I am mildly allergic to dogs. So I can only scratch my head in bemusement at the obsessive, parental-esque sort of behaviour they inspire in the likes of our own Simon Kelner and many i readers. It's Ma's fault. She would say, as if on a continual loop during my childhood: "The trouble with the English is that they love their pets so much more than their own children."

I grew up trying to dismiss this — as with so many other of those Italian Ma sayings, but there was troubling evidence that suggested she might be correct in the homes of almost every friend with a pet I ever visited.

I got to thinking about this, because — bizarrely for me — I got emotional about animals twice yesterday, and it really pulled me up. First up, as my daughter was visiting her grandma, I fed her beautiful black cat, Minky. We don't have much one-on-one time, Minky and I, but the big green eyes, the cocked head,the nuzzling up and purring all had the desired effect: I filled her bowl with way too many dry fish pellets. I guess you are a cat person or a dog person. It's cats all the way for me. I left with a heavy heart.
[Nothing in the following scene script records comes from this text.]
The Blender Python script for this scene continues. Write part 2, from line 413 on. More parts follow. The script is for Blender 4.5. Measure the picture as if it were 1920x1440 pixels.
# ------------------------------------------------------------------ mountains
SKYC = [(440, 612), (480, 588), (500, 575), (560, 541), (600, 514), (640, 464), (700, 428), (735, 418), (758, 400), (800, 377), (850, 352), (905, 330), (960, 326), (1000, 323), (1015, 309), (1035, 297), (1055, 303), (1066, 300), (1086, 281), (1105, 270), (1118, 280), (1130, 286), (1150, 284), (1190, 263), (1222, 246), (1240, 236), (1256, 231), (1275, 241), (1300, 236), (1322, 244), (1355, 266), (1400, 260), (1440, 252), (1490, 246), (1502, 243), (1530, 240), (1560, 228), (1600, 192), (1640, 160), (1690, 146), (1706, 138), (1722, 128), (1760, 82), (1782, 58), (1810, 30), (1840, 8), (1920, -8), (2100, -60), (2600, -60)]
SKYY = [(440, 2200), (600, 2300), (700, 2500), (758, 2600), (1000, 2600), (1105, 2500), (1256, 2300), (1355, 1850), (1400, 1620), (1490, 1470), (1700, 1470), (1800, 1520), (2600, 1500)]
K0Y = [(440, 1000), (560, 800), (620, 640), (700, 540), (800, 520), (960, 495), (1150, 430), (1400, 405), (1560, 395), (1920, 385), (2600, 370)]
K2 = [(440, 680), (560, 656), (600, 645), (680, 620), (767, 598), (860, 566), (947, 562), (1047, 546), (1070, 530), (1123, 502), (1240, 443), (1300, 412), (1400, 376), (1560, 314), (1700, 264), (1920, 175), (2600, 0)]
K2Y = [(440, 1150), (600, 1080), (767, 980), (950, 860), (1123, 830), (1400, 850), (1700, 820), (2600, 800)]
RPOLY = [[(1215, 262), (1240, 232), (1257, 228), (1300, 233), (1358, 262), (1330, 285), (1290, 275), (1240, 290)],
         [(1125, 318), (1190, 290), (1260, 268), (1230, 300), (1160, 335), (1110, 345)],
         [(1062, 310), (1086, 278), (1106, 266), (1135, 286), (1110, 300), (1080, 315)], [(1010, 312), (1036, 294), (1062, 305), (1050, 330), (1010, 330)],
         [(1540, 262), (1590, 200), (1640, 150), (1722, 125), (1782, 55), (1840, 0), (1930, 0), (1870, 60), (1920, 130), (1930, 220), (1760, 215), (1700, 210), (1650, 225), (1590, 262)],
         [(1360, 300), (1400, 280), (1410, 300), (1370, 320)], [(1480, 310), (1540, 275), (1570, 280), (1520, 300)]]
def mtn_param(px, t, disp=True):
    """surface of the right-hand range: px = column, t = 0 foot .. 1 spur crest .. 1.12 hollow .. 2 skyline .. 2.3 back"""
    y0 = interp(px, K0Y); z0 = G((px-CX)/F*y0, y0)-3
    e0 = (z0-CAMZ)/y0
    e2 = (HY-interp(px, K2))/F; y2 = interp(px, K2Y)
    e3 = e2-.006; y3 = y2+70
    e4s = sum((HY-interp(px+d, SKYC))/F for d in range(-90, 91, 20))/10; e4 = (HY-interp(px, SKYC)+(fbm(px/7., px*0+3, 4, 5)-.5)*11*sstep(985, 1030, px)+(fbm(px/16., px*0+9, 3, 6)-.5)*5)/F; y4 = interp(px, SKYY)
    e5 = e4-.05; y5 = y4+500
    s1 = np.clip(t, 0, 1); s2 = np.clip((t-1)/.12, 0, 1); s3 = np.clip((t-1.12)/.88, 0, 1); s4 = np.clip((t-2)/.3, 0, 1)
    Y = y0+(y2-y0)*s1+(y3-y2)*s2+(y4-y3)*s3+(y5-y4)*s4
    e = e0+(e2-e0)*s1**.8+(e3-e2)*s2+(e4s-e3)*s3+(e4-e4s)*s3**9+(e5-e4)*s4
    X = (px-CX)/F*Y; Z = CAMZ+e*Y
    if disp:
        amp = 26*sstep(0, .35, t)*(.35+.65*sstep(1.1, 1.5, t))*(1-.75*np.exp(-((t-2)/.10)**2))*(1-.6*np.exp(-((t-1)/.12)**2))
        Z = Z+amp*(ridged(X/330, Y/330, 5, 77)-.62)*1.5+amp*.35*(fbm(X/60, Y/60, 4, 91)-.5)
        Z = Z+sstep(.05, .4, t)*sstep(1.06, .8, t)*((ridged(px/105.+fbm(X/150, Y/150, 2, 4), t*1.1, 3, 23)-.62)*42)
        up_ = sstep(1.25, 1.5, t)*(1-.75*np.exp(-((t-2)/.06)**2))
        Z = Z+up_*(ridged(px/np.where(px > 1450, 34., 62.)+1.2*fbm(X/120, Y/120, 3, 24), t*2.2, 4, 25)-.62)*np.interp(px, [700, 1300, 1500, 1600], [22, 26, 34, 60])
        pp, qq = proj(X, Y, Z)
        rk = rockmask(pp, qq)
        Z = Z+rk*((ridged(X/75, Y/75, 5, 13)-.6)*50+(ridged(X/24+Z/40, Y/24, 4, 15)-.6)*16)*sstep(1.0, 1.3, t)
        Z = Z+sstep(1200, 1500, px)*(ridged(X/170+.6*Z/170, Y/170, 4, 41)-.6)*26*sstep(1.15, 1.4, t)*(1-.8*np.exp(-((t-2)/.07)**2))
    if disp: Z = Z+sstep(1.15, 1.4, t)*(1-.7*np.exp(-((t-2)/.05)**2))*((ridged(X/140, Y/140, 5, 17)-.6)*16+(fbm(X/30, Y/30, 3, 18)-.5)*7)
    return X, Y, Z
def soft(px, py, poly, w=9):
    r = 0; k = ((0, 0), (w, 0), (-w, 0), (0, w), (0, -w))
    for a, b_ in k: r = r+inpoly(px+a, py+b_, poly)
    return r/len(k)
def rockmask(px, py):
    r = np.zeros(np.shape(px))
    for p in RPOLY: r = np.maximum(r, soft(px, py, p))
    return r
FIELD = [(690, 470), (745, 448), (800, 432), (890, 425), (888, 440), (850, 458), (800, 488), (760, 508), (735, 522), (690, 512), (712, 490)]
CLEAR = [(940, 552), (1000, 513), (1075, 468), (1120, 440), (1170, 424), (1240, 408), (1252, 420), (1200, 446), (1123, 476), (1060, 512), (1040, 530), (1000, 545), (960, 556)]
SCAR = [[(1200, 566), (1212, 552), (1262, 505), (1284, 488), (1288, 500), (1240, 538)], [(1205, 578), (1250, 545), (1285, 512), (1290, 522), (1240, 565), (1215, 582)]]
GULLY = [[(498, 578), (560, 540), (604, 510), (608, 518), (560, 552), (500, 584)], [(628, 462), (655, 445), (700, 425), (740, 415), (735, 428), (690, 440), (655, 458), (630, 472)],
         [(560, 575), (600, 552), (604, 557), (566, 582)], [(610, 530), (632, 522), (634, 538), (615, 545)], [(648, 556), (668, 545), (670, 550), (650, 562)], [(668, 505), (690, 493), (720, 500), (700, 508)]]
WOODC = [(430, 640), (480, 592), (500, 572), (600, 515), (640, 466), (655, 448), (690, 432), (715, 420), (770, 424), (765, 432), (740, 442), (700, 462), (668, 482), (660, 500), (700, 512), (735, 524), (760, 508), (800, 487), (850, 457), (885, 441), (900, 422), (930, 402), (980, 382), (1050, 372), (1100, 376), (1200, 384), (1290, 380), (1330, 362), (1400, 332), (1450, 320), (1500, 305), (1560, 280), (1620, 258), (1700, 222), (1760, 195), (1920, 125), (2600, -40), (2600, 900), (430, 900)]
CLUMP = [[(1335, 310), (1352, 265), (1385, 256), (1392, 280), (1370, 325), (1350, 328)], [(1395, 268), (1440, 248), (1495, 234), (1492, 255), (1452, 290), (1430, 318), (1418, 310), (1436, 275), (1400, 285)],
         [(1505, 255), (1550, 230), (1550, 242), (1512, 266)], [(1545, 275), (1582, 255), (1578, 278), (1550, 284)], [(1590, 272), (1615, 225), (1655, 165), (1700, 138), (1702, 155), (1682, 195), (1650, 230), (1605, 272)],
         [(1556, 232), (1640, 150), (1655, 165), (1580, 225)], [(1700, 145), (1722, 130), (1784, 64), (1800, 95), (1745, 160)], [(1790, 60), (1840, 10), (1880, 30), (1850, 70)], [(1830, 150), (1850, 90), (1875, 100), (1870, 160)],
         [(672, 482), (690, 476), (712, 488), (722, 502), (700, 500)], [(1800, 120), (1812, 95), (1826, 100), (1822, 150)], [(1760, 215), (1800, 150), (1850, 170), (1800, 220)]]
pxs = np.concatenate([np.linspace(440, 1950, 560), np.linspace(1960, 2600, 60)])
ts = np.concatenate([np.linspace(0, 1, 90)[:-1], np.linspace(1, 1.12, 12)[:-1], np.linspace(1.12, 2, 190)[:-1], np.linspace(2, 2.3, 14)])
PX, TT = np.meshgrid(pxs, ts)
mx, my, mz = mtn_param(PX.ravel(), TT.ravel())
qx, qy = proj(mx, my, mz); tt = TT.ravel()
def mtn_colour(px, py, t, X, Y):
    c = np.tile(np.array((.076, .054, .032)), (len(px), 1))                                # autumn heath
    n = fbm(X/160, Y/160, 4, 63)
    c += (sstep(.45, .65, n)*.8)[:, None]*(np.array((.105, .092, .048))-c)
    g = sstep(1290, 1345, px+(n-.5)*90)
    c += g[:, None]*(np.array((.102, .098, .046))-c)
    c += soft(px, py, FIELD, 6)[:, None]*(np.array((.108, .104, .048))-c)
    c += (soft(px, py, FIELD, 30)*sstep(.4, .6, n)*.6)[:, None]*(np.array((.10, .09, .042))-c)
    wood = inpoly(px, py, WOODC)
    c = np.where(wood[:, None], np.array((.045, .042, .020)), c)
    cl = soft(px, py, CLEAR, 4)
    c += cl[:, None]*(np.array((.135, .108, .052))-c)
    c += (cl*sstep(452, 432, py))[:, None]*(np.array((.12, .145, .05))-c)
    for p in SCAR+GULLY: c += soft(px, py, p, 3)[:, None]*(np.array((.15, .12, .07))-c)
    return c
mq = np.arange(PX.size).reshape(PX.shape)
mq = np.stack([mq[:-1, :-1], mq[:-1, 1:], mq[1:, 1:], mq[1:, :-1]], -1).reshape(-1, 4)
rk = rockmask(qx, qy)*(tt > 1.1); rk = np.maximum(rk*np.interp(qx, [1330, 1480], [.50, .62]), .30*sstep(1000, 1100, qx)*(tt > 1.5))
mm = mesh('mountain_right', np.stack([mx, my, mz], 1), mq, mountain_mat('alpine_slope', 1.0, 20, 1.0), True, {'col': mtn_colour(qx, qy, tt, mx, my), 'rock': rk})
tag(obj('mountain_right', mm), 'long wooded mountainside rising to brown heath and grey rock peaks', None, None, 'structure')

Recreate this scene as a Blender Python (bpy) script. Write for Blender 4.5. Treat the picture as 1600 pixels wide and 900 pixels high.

The other occasion was even more bizarre, because I have a) no familial links with Kauto Star, and b) next to no interest in steeplechasing. But, we turned on the King George VI race at i because Louis wanted to watch it. We were all enthralled. The beauty, heart, power and sheer talent of the horse was very clear even to me, as his jockey Ruby Walsh nurtured him over the course of the race, and produced a focused, determined finish to hold off last year's winner Long Run. I even welled up. Again. Go figure!